____ Provided material

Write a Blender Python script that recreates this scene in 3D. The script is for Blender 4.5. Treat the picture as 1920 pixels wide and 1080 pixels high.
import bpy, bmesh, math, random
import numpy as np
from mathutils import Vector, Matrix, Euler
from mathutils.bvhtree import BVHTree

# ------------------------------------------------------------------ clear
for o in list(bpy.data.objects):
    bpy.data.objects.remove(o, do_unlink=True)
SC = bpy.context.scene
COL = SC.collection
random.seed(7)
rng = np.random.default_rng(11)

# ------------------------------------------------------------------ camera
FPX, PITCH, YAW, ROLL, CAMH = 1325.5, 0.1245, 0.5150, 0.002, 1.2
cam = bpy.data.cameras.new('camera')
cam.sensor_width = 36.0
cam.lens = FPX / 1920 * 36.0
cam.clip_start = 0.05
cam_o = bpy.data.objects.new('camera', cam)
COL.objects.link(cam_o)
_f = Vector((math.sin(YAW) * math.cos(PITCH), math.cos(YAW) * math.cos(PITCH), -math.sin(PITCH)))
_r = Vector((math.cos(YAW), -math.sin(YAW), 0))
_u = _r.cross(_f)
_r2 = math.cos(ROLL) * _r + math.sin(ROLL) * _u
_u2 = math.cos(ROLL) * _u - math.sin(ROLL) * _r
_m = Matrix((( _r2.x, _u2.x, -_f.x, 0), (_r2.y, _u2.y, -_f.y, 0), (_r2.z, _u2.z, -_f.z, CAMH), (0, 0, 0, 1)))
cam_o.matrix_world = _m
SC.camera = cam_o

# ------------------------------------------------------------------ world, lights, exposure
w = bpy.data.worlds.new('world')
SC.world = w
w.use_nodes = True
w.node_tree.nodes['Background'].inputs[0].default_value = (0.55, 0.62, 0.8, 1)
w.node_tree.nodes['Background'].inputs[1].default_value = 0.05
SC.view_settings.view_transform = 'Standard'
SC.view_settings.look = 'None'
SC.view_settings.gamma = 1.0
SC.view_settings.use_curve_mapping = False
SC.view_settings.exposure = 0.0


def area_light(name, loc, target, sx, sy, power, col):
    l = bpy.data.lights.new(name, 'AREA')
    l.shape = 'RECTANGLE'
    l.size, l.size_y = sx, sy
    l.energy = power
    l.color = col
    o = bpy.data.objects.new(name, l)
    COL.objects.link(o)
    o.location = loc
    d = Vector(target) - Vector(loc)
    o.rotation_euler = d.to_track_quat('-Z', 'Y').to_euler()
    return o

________

*Goal*: Each line above that includes "scene" counts once; state the total and nothing more.

*Task solution*: 2